My Test Drive of the Curve Card in the U.S.

I’ve had my eye on Curve since it launched in the U.K. in 2015. Curve consolidates users’ payment cards into a single physical card and digital wallet, meaning that users only need to carry one card.

After Curve announced its U.S. launch earlier this year, I signed up for the waitlist and onboarded last week. I’ve only had the card for about a week so far, but overall I’m fairly impressed.

Better than predecessors

The company’s card consolidation technology seems to be winning where other players have failed. Remember COIN, the digital smart card that promised to replace all of the cards in your wallet? The company had a slow and rocky start after its 2013 launch– it didn’t even begin shipping cards until 2015– and then shut its doors in 2017 after being acquired by FitBit in 2016. At that point, some of the company’s backers had not even received their card in the mail even though they fronted $50 for the opportunity to get on COIN’s wait list.

Curve has obviously learned from COIN’s mistakes. To start, the company has a lower customer acquisition cost (CAC) compared to COIN. While COIN shipped a digital, battery-powered card along with a magstripe-reading dongle that customers would use to load all of their payment cards, Curve issues a standard plastic payment card with an EMV chip and NFC-powered contactless payment technology.

The plus side

Curve also comes with a handful of additional benefits including rewards, no foreign exchange fees, an Anti-Embarrassment mode that will allow the payment to go through even if the card is declined (with restrictions), and a Go Back in Time feature that enables users to change which card is used for a transaction up to 30 days after the fact. Unique benefits such as these are typically only found with digital banks. But I like that Curve offers me access to these unique features while I get to keep my primary banking relationship.

The downside

Of course, there are a handful of drawbacks I’ve noticed so far, as well. The biggest downside for me is that Curve is working with Mastercard for its credit card network. This means two things– I can’t use it at Costco and I can currently add only my debit card to the app. That’s because at the moment, Curve users can only add credit cards from Mastercard, Discover, and Diners Club. This limitation negates the main benefit of the Curve card, which shouts the motto, “one card to rule them all.” Curve plans to support Visa credit cards in the future, however, so perhaps this is only an issue for beta testers.

The other drawbacks are fairly minor. The PFM capabilities are lacking, perhaps because they expect users to turn to their bank for money management tools. Additionally, call me shallow, but I wish the card itself wasn’t so ugly. With black, white, and red lines, the card has a masculine, retro vibe.

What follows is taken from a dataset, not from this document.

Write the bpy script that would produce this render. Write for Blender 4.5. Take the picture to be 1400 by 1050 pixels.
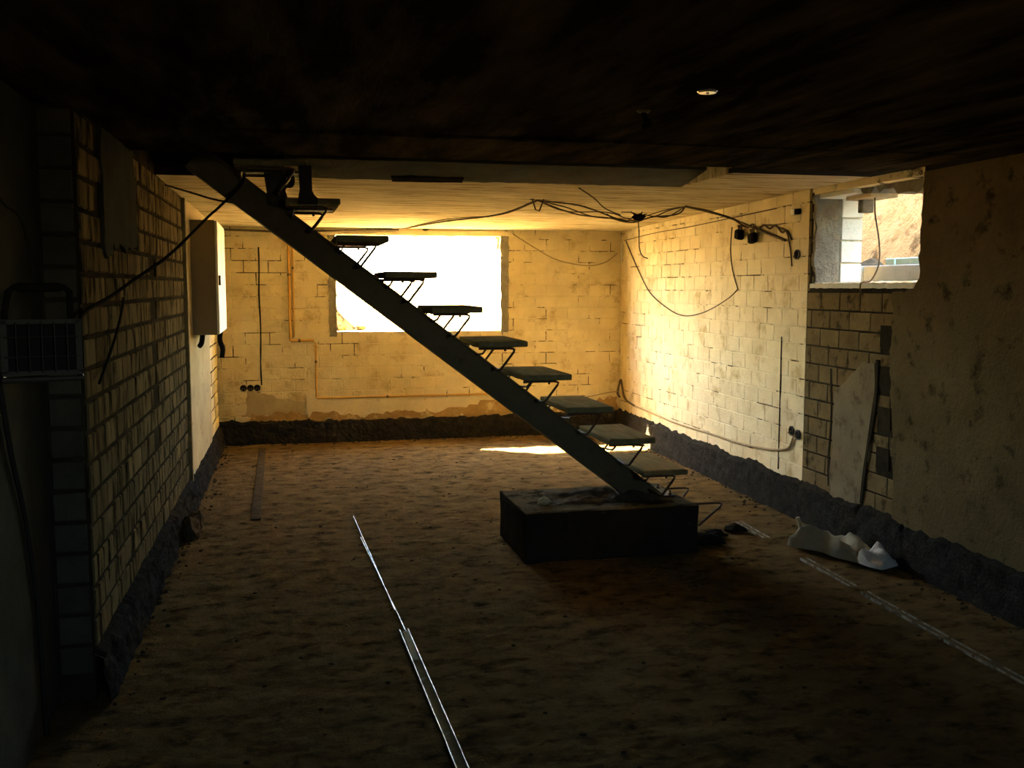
import bpy, bmesh, math, random
from mathutils import Vector, Matrix, noise
random.seed(7)
D = bpy.data
S = bpy.context.scene
for o in list(D.objects):
    D.objects.remove(o)
C = S.collection

# ------------------------------------------------------------------ camera, sky, sun, exposure
cam = D.cameras.new('camera'); cam.lens = 35.0; cam.sensor_width = 36.0; cam.clip_start = 0.05
co = D.objects.new('camera', cam); C.objects.link(co)
co.location = (0, 0, 1.65)
co.rotation_euler = (math.radians(90 - 5.58), 0, math.radians(-13.17))
S.camera = co

SUN_DIR = Vector((0.86, -0.71, -1.0)).normalized()
w = D.worlds.new('sky'); S.world = w; w.use_nodes = True
nt = w.node_tree; nt.nodes.clear()
sk = nt.nodes.new('ShaderNodeTexSky'); sk.sky_type = 'NISHITA'; sk.sun_disc = False
sk.sun_elevation = math.radians(42); sk.sun_rotation = math.atan2(-SUN_DIR.x, -SUN_DIR.y)
sk.air_density = 1.3; sk.dust_density = 1.5; sk.ozone_density = 1.0
bg = nt.nodes.new('ShaderNodeBackground'); bg.inputs[1].default_value = 0.75
ow = nt.nodes.new('ShaderNodeOutputWorld')
nt.links.new(sk.outputs[0], bg.inputs[0]); nt.links.new(bg.outputs[0], ow.inputs[0])

sl = D.lights.new('sun', 'SUN'); sl.energy = 40.0; sl.angle = math.radians(0.6); sl.color = (1.0, 0.80, 0.46)
so = D.objects.new('sun', sl); C.objects.link(so)
so.rotation_euler = SUN_DIR.to_track_quat('-Z', 'Y').to_euler(); so.location = (-6, 16, 9)

def portal(name, loc, rot, sx, sy):
    l = D.lights.new(name, 'AREA'); l.shape = 'RECTANGLE'; l.size = sx; l.size_y = sy
    l.cycles.is_portal = True
    o = D.objects.new(name, l); C.objects.link(o); o.location = loc; o.rotation_euler = rot
portal('portal_back', (1.49, 11.1, 1.69), (math.radians(-90), 0, 0), 1.9, 1.15)
portal('portal_right', (4.08, 5.7, 1.97), (math.radians(90), 0, math.radians(90)), 1.35, 0.75)

portal('portal_fill', (1.4, -2.4, 1.92), (math.radians(90), 0, 0), 0.65, .6)  # sky portal at the unseen opening added for fill light

vs = S.view_settings
vs.view_transform = 'Standard'; vs.look = 'None'; vs.gamma = 1.0; vs.use_curve_mapping = False
vs.exposure = 3.35

# ------------------------------------------------------------------ materials
def mat(name, c1, c2, scale=6.0, rough=0.9, bump=0.3, bscale=40.0, spot=None, sscale=9.0, sth=0.62, swid=0.06,
        metal=0.0, rnd=0.0, stretch=None, bdist=0.02):
    m = D.materials.new(name); m.use_nodes = True
    t = m.node_tree; n = t.nodes; L = t.links
    b = n['Principled BSDF']
    b.inputs['Roughness'].default_value = rough; b.inputs['Metallic'].default_value = metal
    b.inputs['Specular IOR Level'].default_value = 0.3 if rough < .75 else 0.0
    g = n.new('ShaderNodeNewGeometry'); pos = g.outputs['Position']
    if stretch:
        vm = n.new('ShaderNodeVectorMath'); vm.operation = 'MULTIPLY'; vm.inputs[1].default_value = stretch
        L.new(pos, vm.inputs[0]); pos = vm.outputs[0]
    def nz(sc, det=5.0, ro=0.6):
        x = n.new('ShaderNodeTexNoise'); x.inputs['Scale'].default_value = sc
        x.inputs['Detail'].default_value = det; x.inputs['Roughness'].default_value = ro
        L.new(pos, x.inputs['Vector']); return x
    def mix(a, bb, f):
        x = n.new('ShaderNodeMix'); x.data_type = 'RGBA'
        if isinstance(a, tuple): x.inputs[6].default_value = (*a, 1)
        else: L.new(a, x.inputs[6])
        if isinstance(bb, tuple): x.inputs[7].default_value = (*bb, 1)
        else: L.new(bb, x.inputs[7])
        L.new(f, x.inputs[0]); return x.outputs[2]
    def ramp(sock, lo, hi):
        x = n.new('ShaderNodeMapRange'); x.inputs[1].default_value = lo; x.inputs[2].default_value = hi
        L.new(sock, x.inputs[0]); return x.outputs[0]
    col = mix(c1, c2, ramp(nz(scale).outputs[0], 0.3, 0.7))
    if spot:
        col = mix(col, spot, ramp(nz(sscale, 6, 0.65).outputs[0], sth - swid, sth + swid))
    if rnd:
        oi = n.new('ShaderNodeObjectInfo')
        mr = n.new('ShaderNodeMapRange'); mr.inputs[3].default_value = 1 - rnd; mr.inputs[4].default_value = 1 + rnd * 0.4
        L.new(oi.outputs['Random'], mr.inputs[0])
        hv = n.new('ShaderNodeHueSaturation'); L.new(mr.outputs[0], hv.inputs['Value']); L.new(col, hv.inputs['Color'])
        col = hv.outputs[0]
    L.new(col, b.inputs['Base Color'])
    if bump:
        bp = n.new('ShaderNodeBump'); bp.inputs['Strength'].default_value = bump; bp.inputs['Distance'].default_value = bdist
        L.new(nz(bscale, 8, 0.7).outputs[0], bp.inputs['Height']); L.new(bp.outputs[0], b.inputs['Normal'])
    return m

M = {}
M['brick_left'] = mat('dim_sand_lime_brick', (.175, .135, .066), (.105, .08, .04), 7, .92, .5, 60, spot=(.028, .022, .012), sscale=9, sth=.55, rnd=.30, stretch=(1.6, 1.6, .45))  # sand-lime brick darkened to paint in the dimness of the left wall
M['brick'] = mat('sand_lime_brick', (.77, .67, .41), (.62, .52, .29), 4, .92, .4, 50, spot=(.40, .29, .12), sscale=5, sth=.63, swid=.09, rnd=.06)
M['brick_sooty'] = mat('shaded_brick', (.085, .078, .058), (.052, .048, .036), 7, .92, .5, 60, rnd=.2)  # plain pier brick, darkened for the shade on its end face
M['mortar_dark'] = mat('raked_joint', (.018, .015, .010), (.045, .037, .024), 6, .95, .5, 60)
M['mortar'] = mat('smeared_joint', (.74, .65, .41), (.62, .53, .31), 4, .95, .4, 60, spot=(.07, .05, .03), sscale=3.6, sth=.56, swid=.03)
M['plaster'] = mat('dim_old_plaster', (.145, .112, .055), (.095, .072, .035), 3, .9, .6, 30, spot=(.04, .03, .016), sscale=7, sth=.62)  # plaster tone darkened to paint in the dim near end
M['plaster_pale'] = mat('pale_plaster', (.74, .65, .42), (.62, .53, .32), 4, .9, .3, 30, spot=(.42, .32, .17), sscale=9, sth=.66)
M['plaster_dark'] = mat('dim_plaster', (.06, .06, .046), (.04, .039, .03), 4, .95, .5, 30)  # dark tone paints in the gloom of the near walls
M['tar'] = mat('bitumen_and_dirt', (.022, .021, .018), (.05, .046, .037), 14, 1.0, .9, 45, bdist=.04)
M['floor'] = mat('dusty_screed', (.225, .153, .064), (.130, .088, .037), 4.5, .95, 1.0, 75, spot=(.042, .030, .015), sscale=7.5, sth=.59, swid=.11, stretch=(0.9, 1.3, 1), bdist=.025)
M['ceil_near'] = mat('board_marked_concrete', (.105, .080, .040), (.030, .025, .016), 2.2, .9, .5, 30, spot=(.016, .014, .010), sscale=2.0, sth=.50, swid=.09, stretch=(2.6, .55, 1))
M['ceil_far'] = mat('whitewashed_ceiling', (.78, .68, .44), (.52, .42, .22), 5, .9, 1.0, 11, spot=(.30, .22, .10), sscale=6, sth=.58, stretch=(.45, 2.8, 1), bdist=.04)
M['cement_grey'] = mat('grey_cement_face', (.20, .185, .135), (.14, .13, .095), 5, .95, .6, 40)
M['concrete_block'] = mat('shaded_concrete', (.045, .038, .026), (.025, .022, .016), 6, .95, .7, 50, spot=(.08, .066, .045), sscale=12, sth=.66)  # dark tone paints in the shade on the block's front
M['mortar_bed'] = mat('crumbled_mortar', (.19, .165, .12), (.07, .06, .045), 12, .95, .9, 60, bdist=.03)
M['steel_dark'] = mat('painted_steel', (.135, .105, .055), (.10, .08, .042), 9, .6, .25, 70, spot=(.07, .045, .024), sscale=12, sth=.66)
M['steel_black'] = mat('black_steel', (.02, .018, .015), (.035, .03, .024), 9, .6, .2, 70)
M['rod'] = mat('rusty_rod', (.10, .06, .035), (.06, .04, .028), 20, .6, .2, 80)
M['tread'] = mat('weathered_board', (.36, .31, .17), (.22, .19, .10), 5, .9, .5, 60, stretch=(5, 1, 5), rnd=.2)
M['zinc'] = mat('dusty_zinc', (.55, .53, .45), (.20, .175, .125), 10, .5, .2, 40, metal=.85, spot=(.12, .09, .05), sscale=14, sth=.52)
M['zinc_dusty'] = mat('dust_covered_zinc', (.20, .15, .08), (.12, .09, .045), 12, .8, .5, 40, spot=(.30, .27, .2), sscale=6, sth=.66)
M['cable'] = mat('dusty_cable', (.16, .12, .075), (.09, .07, .045), 20, .8, 0)
M['cable_pale'] = mat('pale_cable', (.42, .33, .19), (.32, .25, .14), 20, .8, 0)
M['cable_black'] = mat('black_cable', (.02, .019, .017), (.03, .028, .024), 20, .95, 0)
M['plastic_black'] = mat('black_plastic', (.010, .010, .009), (.016, .015, .014), 20, .8, 0)
M['glass_dark'] = mat('lamp_glass', (.014, .015, .014), (.011, .0115, .011), 20, .85, 0)
M['white_plastic'] = mat('white_plastic', (.85, .83, .76), (.80, .77, .70), 10, .5, 0)
M['cabinet'] = mat('shaded_cream_enamel', (.22, .18, .11), (.19, .155, .095), 5, .6, .1, 30, spot=(.14, .11, .065), sscale=8, sth=.7)  # cream darkened to paint the shade on the side away from the window
M['timber'] = mat('raw_timber', (.55, .44, .27), (.42, .33, .19), 6, .85, .3, 50, stretch=(4, 4, .6))
M['pipe'] = mat('ochre_pipe', (.62, .36, .07), (.50, .28, .05), 12, .55, .1, 40)
M['bag'] = mat('pale_sack', (.42, .385, .27), (.33, .30, .20), 9, .8, .3, 40)
M['bag_white'] = mat('white_sack', (.70, .70, .64), (.6, .6, .54), 9, .6, .2, 40)
M['white_block'] = mat('white_block', (.80, .80, .70), (.68, .68, .58), 9, .9, .4, 40, rnd=.08)
M['grey_mortar'] = mat('rough_grey_mortar', (.36, .34, .26), (.24, .22, .17), 12, .95, .9, 40, bdist=.04)
M['green_board'] = mat('weathered_green_board', (.30, .46, .36), (.42, .54, .46), 8, .8, .3, 40)
M['grey_board'] = mat('weathered_grey_board', (.70, .72, .68), (.56, .60, .56), 8, .8, .3, 40)
M['earth'] = mat('sandy_soil', (.55, .37, .16), (.40, .26, .10), 5, .95, .9, 14, spot=(.10, .07, .03), sscale=7, sth=.56, bdist=.06)
M['hatch'] = mat('black_board', (.03, .027, .022), (.018, .016, .014), 6, .9, .3, 40)  # near-black tone for the closing boards and dark ceiling strips
M['rubble'] = mat('rubble', (.10, .078, .045), (.05, .04, .025), 12, .95, .6, 40, rnd=.2)
M['earth_side'] = mat('shaded_sandy_soil', (.50, .33, .15), (.34, .215, .085), 6, .95, 1.0, 12, spot=(.15, .10, .045), sscale=5, sth=.60, bdist=.08)
M['brick_bare'] = mat('bare_dim_brown_brick', (.20, .15, .07), (.13, .095, .044), 6, .92, .5, 50, spot=(.05, .036, .018), sscale=8, sth=.60, rnd=.2)  # bare brown brick, darkened further where the window light falls off
M['plaster_grey'] = mat('grey_repair_plaster', (.21, .175, .105), (.155, .125, .072), 4, .9, .4, 30, spot=(.09, .07, .04), sscale=7, sth=.60)
M['strip'] = mat('yellowed_plaster', (.50, .41, .23), (.38, .31, .17), 4, .9, .3, 30, spot=(.2, .15, .08), sscale=9, sth=.66)
M['gloss_white'] = mat('gloss_white_plastic', (.95, .94, .88), (.92, .9, .84), 10, .22, 0, metal=.85)
M['stained'] = mat('brown_stained_plaster', (.46, .31, .12), (.30, .19, .07), 7, .95, .6, 40, spot=(.62, .5, .28), sscale=9, sth=.62)
M['lit_top'] = mat('lit_cement_top', (.13, .112, .07), (.075, .064, .04), 6, .95, .7, 50, spot=(.03, .026, .018), sscale=7, sth=.6)  # lighter tone paints the daylight falling on the block's top
M['soil_shaded'] = mat('shaded_heap_soil', (.20, .135, .055), (.13, .085, .032), 6, .95, 1.0, 16, spot=(.03, .022, .01), sscale=10, sth=.55, bdist=.06)  # soil darkened to paint the shade on the heap's near side
M['leaf'] = mat('leaf', (.10, .16, .06), (.16, .2, .08), 6, .6, 0)
M['render_out'] = mat('outside_render', (.6, .55, .45), (.5, .46, .38), 4, .9, .2, 30)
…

Curve’s potential trajectory

If the progress Curve has made in the U.K. is any signal of its trajectory in the U.S., there is hope that the company will not go the way of COIN. The biggest indication of this is its business plan. Unlike other consolidated payment cards and even some digital banks, Curve operates on a freemium model with the three paid tiers ranging from just under $6 to just under $18 per month. Benefits offered to users in higher tiers include using the Go Back in Time feature more than three times per month, adding more than two cards, and receiving 1% cashback at a limited number of retailers. And for users worried about the color of their Curve card, Curve also offers U.K. users other card design options and even a metal card for those willing to pay for the top tier.